# Written problem
Copy out the data below from the line containing "What Blender Python" to the line containing "COL = S.collection", both lines included, with all images left out.

# Excerpted records
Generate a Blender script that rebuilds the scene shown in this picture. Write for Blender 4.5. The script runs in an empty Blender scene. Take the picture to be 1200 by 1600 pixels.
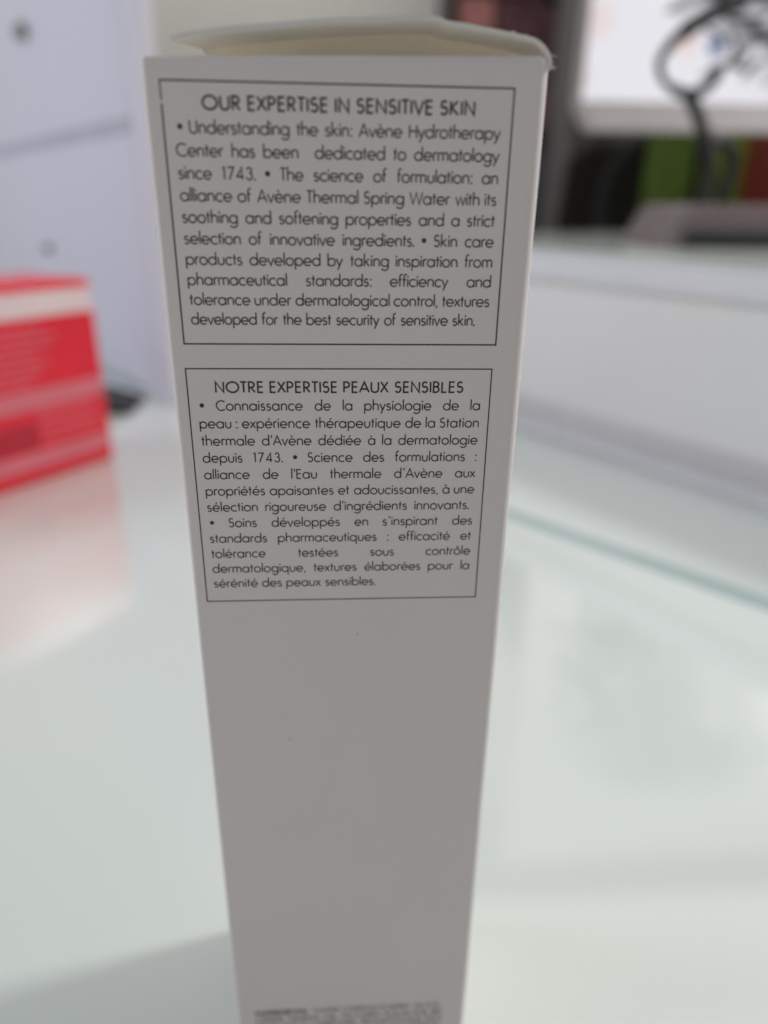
import bpy, math, random
from mathutils import Vector, Matrix, noise
random.seed(7)
SC = bpy.context.scene
MM = 0.001

# ------------------------------------------------------------------ camera
cam = bpy.data.cameras.new("camera")
cam.sensor_fit = 'AUTO'; cam.sensor_width = 36.0; cam.lens = 1130.0/1600.0*36.0
cam.clip_start = 0.005; cam.clip_end = 60.0
cam.dof.use_dof = True; cam.dof.focus_distance = 0.0905; cam.dof.aperture_fstop = 9.4
cam.dof.aperture_blades = 0
co = bpy.data.objects.new("camera", cam); SC.collection.objects.link(co)
_m = Matrix(((0.998175, 0.010224, -0.059508), (-0.058706, 0.394793, -0.916892), (0.014119, 0.918713, 0.394673))).to_4x4()
_m.translation = Vector((-0.26, -87.23, 161.87))*MM
co.matrix_world = _m
SC.camera = co

# ------------------------------------------------------------------ light
w = bpy.data.worlds.new("World"); SC.world = w; w.use_nodes = True
w.node_tree.nodes["Background"].inputs[0].default_value = (0.93, 0.95, 1.0, 1)
w.node_tree.nodes["Background"].inputs[1].default_value = 0.21

def area(name, loc, target, sx, sy, power, col):
    l = bpy.data.lights.new(name, 'AREA'); l.shape = 'RECTANGLE'; l.size = sx; l.size_y = sy
    l.energy = power; l.color = col
    o = bpy.data.objects.new(name, l); SC.collection.objects.link(o)
    o.location = loc
    o.rotation_euler = (Vector(target)-Vector(loc)).to_track_quat('-Z', 'Y').to_euler()
    return o
area("ceiling_lamp", (1.35, 0.72, 1.6), (1.35, 0.72, 0), 3.0, 1.15, 11.0, (1.0, 0.985, 0.94))
area("spot_lamp", (1.05, 0.30, 0.86), (0, 0.03, 0.08), 0.15, 0.15, 7.6, (1.0, 0.99, 0.97))
area("left_fill", (-1.5, 0.12, 0.95), (-0.1, 0.5, 0.1), 0.9, 1.0, 11.0, (0.86, 0.91, 1.0))  # added bluish fill for cabinet front and carton shadow, not a real window

SC.view_settings.view_transform = 'Standard'
SC.view_settings.look = 'None'
SC.view_settings.exposure = 0.22
SC.view_settings.gamma = 1.0
SC.view_settings.use_curve_mapping = False
SC.render.engine = 'CYCLES'
SC.cycles.max_bounces = 10
SC.cycles.use_denoising = True

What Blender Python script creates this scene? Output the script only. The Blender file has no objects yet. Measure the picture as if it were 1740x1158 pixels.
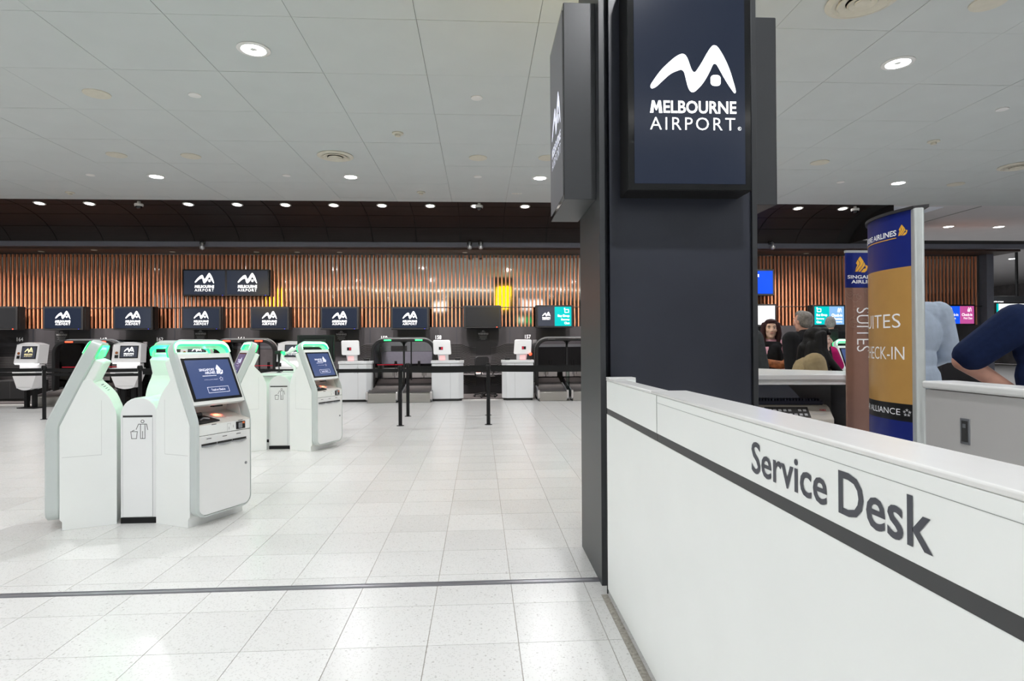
import bpy, bmesh, math, random
import numpy as np
from mathutils import Vector, Matrix
from mathutils.geometry import tessellate_polygon
random.seed(7)
PI = math.pi
S = bpy.context.scene
COL = S.collection

# ------------------------------------------------------------------ camera, world, exposure
FPX, CXP, CYP, EYE = 1015.0, 870.0, 579.0, 1.316
_n = np.array([-55., 6., FPX]); _n /= np.linalg.norm(_n)
_x = np.array([1., -.0058, 0]); _x -= _x.dot(_n) * _n; _x /= np.linalg.norm(_x)
_z = np.cross(_n, _x)
if _z[1] > 0: _z = -_z
CAM = np.stack([_x, _n, _z], 1)          # camera (x right, y down, z forward) = CAM @ world
cd = bpy.data.cameras.new('camera'); cam = bpy.data.objects.new('camera', cd); COL.objects.link(cam)
cd.sensor_width = 36; cd.lens = FPX / 1740 * 36; cd.clip_start = .05; cd.clip_end = 200
R = CAM.T
cam.matrix_world = Matrix(((R[0, 0], -R[0, 1], -R[0, 2], 0), (R[1, 0], -R[1, 1], -R[1, 2], 0), (R[2, 0], -R[2, 1], -R[2, 2], EYE), (0, 0, 0, 1)))
S.camera = cam

def at(px, py, Y):                        # point of the hall seen at a pixel, at depth Y along the hall
    r = CAM.T @ np.array([(px - CXP) / FPX, (py - CYP) / FPX, 1.]); t = Y / r[1]
    return Vector((r[0] * t, Y, r[2] * t + EYE))
def at_z(px, py, z):
    r = CAM.T @ np.array([(px - CXP) / FPX, (py - CYP) / FPX, 1.]); t = (z - EYE) / r[2]
    return Vector((r[0] * t, r[1] * t, z))
def px_of(p):
    c = CAM @ (np.array(p, float) - [0, 0, EYE])
    return (CXP + FPX * c[0] / c[2], CYP + FPX * c[1] / c[2]) if c[2] > .05 else (-9e9, -9e9)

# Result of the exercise
What Blender Python script creates this scene? Output the script only. The Blender file has no objects yet. Measure the picture as if it were 1740x1158 pixels.
import bpy, bmesh, math, random
import numpy as np
from mathutils import Vector, Matrix
from mathutils.geometry import tessellate_polygon
random.seed(7)
PI = math.pi
S = bpy.context.scene
COL = S.collection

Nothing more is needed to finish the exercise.